A Warning Sign

Korea's credit default swap (CDS) premium hit a five-year high on Oct. 31.

The credit default swap (CDS) premium of the five-year foreign exchange stabilization bond (FESB) issued by the South Korean government rose 4 basis points to 70 on Oct. 31, the highest since Nov. 14, 2017. The figure was 21 basis points on Jan. 3 this year and topped 50 on Sept. 23 before reaching 60 on Oct. 10. In other words, South Korea’s national economic and corporate credit risks are continuing to increase.

Likewise, the spread of the five-year USD-denominated FESB rose from 49 to 52 on Oct. 31. This means a spread of 0.52 percentage point needs to be provided as compared with the coupon rate of the five-year Treasury bond. The figure was 39 on Jan. 3.

The increase in CDS premium is because South Korea’s trade balance is deteriorating, risks attributable to high reliance on the Chinese economy are not disappearing, and its short-term fund market conditions are worsening mainly in the corporate bond market.

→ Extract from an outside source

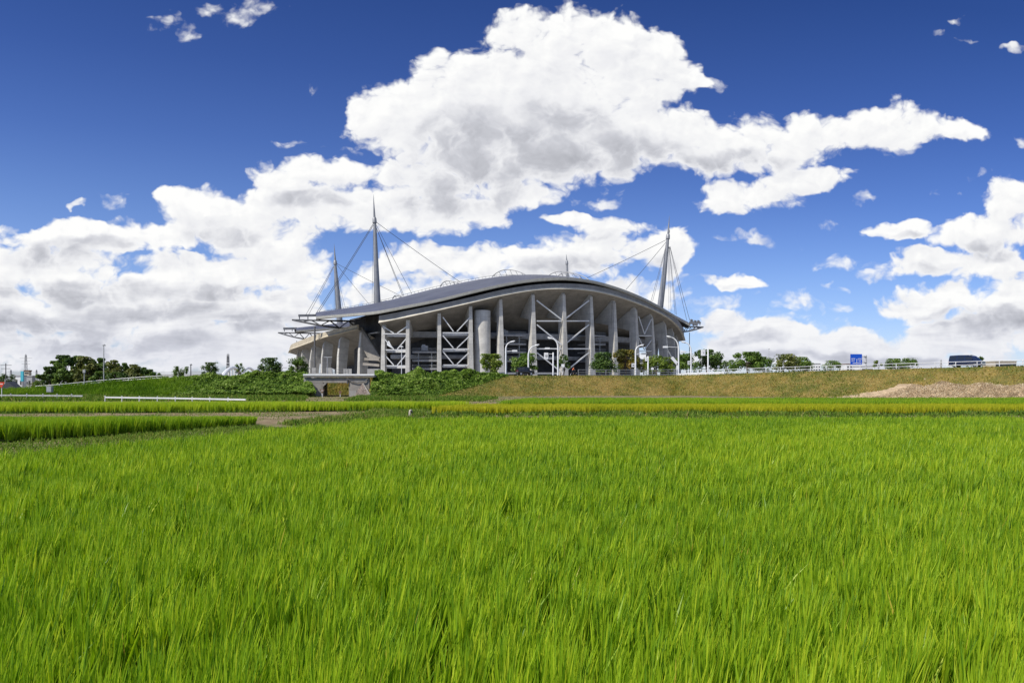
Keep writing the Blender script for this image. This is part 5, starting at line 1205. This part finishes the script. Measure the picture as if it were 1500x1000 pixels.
# ================================================================ bridge arches, viaduct
def bridge_arch(label, x0, y0, xp, yp, x1, y1, D0, D1):
    root = unit('bridge_arch', (at(x0, y0, D0).x, D0, 3.5), label, 'bridge arch', 'white bridge arches'); O = Vector(root.location)
    a, b = at(x0, y0+4, D0), at(x1, y1+4, D1); hp = zat(yp, (D0+D1)/2)-(a.z+b.z)/2; c_ = (xp-x0)/(x1-x0)
    for j, (dx, r) in enumerate(((0, 1.0), (4.5, 0.8))):
        pts = []
        for f in np.linspace(0, 1, 17):
            g_ = f/(2*c_) if f < c_ else 0.5+(f-c_)/(2*(1-c_)); pts.append(a.lerp(b, f)+Vector((dx, dx*2.0, hp*math.sin(math.pi*g_)**0.85)))
        MB().tube(pts, [r*(1.15-0.4*math.sin(math.pi*i/16)) for i in range(17)], 8).build('arch_rib', MAT['white'], root, origin=O, smooth=True)
        if j == 0:
            for i in (5, 7, 9, 11, 13): p = pts[i]; MB().tube([p, (p.x, p.y, 3.6)], 0.34, 6).build('hanger', MAT['white'], root, origin=O)
bridge_arch('white steel bridge arch right of the dense small tree, the larger of two', 323, 553, 340.5, 538.3, 357, 553, 330, 400)
bridge_arch('white steel bridge arch left of the round dark tree, the smaller of two', 363, 552, 378, 541.3, 393, 552, 420, 490)
root = unit('viaduct', (-150, 310, 0), 'low pale elevated road seen between trees left of the arches', 'viaduct'); O = Vector(root.location)
a, b = at(225, 549.5, 310), at(318, 549.0, 300); MB().bar(a, b, 6, 0.9).build('deck', MAT['pole_gray'], root, origin=O); MB().bar(a+Vector((0, -2.9, 1.1)), b+Vector((0, -2.9, 1.1)), 0.15, 0.25).build('railing', MAT['pole_gray'], root, origin=O)
for x in (243, 271, 286, 316):
    p = at(x, 549, 306); MB().box((p.x-0.8, p.y-0.8, -0.3), (p.x+0.8, p.y+0.8, p.z)).build('pier', MAT['white'], root, origin=O)
# ================================================================ buildings
def building(label, x0, x1, ytop, D, wall, rows, depth=8, roofm='pole_gray', name='building', gable=False, ybase=None, base=0.0, win='glass', cat='building'):
    a, b = at(x0, ytop, D), at(x1, ytop, D); zt_ = a.z; root = unit(name, ((a.x+b.x)/2, D, base), label, cat); w = (b.x-a.x)/2; H = zt_-base
    hb = H*0.55 if gable else H
    MB().box((-w, 0, -0.3), (w, depth, hb)).build('wall', MAT[wall], root, origin=(0, 0, 0))
    if gable: MB().solid([[(-w-0.4, y, hb), (0, y, H), (w+0.4, y, hb), (w+0.4, y, hb-0.15), (-w-0.4, y, hb-0.15)] for y in (-0.5, depth+0.4)]).build('roof', MAT[roofm], root, origin=(0, 0, 0))
    else: MB().box((-w-0.15, -0.15, H+0.003), (w+0.15, depth+0.15, H+0.4)).build('roof', MAT[roofm], root, origin=(0, 0, 0))
    for fx0, fx1, fz0, fz1 in rows: MB().box((-w+2*w*fx0, -0.06, hb*fz0), (-w+2*w*fx1, 0.05, hb*fz1)).build('window', MAT[win], root, origin=(0, 0, 0))
    return root
building('low white building with a dark doorway below the cyan board', 22, 33.5, 551, 260, 'white', [(0.15, 0.3, 0.3, 0.75), (0.65, 0.85, 0.4, 0.7)], 2)
building('grey shed beside the low white building', 34, 47, 551.5, 270, 'pole_gray', [(0.1, 0.5, 0.5, 0.62), (0.6, 0.8, 0.4, 0.7)], 2)
building('narrow beige hoist tower behind the grey shed', 35.5, 42.5, 543.5, 290, 'beige', [(0.1, 0.9, 0.86, 0.93)], 1.5, 'brown')
a, b = at(30, 554, 255), at(34, 543.5, 255); root = unit('advertising_board', ((a.x+b.x)/2, 255, 0), 'tall cyan board standing on the low white building', 'sign board')
MB().box((a.x-root.location.x, 0, a.z-1), (b.x-root.location.x, 0.5, b.z)).build('panel', MAT['cyan'], root, origin=(0, 0, 0)); MB().bar((0, 0.3, 0), (0, 0.3, a.z), 0.4).build('post', MAT['pole_gray'], root, origin=(0, 0, 0))
building('small blue walled house with a dark gable roof at the far left', 6, 21, 558.5, 150, 'wall_blue', [(0.2, 0.4, 0.3, 0.7), (0.6, 0.8, 0.3, 0.7)], 1.4, 'roof_tile', 'house', True, cat='house')
wins = [(i/5+0.05, i/5+0.15, z0, z0+0.06) for i in range(5) for z0 in (0.62, 0.74, 0.86)]
building('distant white block of flats between trees behind the white rail', 1183, 1202, 533, 420, 'white', wins, 10)
building('distant pale block of flats left under the blue sign', 1240, 1262, 533.5, 430, 'white', wins, 10, 'brown')
building('low distant pale building right under the blue sign post', 1261, 1279, 537, 400, 'white', [(0.1, 0.9, 0.84, 0.9)], 10)
building('low beige distant building with a dark window band behind the rail at the right', 1458, 1489, 530, 300, 'beige', [(0.02, 0.98, 0.80, 0.94)], 8, 'beige')
b = at(73, 568, 134); root = unit('cabinet', (b.x, b.y, 0.9), 'small grey roadside cabinet by the guard rail before the wood', 'cabinet')
MB().box((-0.45, -0.3, -0.1), (0.45, 0.3, 0.9)).build('box', MAT['pole_gray'], root, origin=(0, 0, 0), bevel=0.03); MB().box((-0.5, -0.35, 0.9), (0.5, 0.35, 0.97)).build('lid', MAT['white'], root, origin=(0, 0, 0)); MB().box((-0.38, -0.32, 0.05), (0.38, -0.303, 0.85)).build('door', MAT['sign_back'], root, origin=(0, 0, 0))
# irrigation outlet in the field corner
b = at(600.5, 608, 52); root = unit('irrigation_post', (b.x, b.y, 0), 'small white and dark irrigation outlet post on the weedy path between fields', 'irrigation post')
MB().tube([(0, 0, -0.1), (0, 0, 0.30), (0.02, 0, 0.46), (0.10, 0, 0.5)], [0.09, 0.09, 0.08, 0.04], 12).build('pipe', MAT['beige'], root, origin=(0, 0, 0), smooth=True); MB().disc((0.13, 0, 0.40), 0.12, (1, 0, 0.3), 0.06, 12).build('cap', MAT['signal_dark'], root, origin=(0, 0, 0)); MB().box((-0.3, -0.15, -0.1), (0.3, 0.2, 0.10)).build('base', MAT['brown'], root, origin=(0, 0, 0))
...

Still, experts point out that the current CDS premium is not a risk, given that it amounted to 691 during the global financial crisis 14 years ago. “The figure showed a rapid increase recently, and yet it is much lower than that during the 2008 crisis and the European fiscal crisis in 2011,” one of them explained, adding, “The current level is close to that during the U.S.-China trade disputes in 2017 and 2018.”